# SET EXERCISE
Read the material below and count the lines holding the string "scene". Give that count with nothing added.

# SOURCE DATA
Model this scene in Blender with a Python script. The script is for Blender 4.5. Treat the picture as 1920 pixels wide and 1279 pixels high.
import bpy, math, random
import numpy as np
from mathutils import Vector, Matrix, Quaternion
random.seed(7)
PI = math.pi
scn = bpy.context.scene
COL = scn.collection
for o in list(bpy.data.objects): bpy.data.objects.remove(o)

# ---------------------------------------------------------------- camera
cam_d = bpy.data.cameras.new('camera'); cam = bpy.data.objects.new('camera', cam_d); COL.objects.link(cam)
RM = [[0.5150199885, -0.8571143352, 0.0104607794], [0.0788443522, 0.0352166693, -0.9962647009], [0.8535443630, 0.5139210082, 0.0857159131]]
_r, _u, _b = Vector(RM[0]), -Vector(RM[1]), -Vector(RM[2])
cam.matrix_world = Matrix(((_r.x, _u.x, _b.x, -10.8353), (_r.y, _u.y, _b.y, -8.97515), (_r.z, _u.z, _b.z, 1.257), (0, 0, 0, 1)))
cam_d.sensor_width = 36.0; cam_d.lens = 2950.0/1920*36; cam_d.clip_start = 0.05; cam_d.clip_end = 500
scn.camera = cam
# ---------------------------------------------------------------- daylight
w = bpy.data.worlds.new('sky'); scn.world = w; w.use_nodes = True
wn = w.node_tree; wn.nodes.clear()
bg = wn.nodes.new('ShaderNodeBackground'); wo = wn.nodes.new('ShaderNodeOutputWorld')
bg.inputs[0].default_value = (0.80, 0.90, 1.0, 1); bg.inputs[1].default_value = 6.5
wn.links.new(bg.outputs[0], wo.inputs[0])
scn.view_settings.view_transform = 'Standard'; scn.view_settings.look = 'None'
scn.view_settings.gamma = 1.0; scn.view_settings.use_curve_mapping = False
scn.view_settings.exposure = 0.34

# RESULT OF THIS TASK
2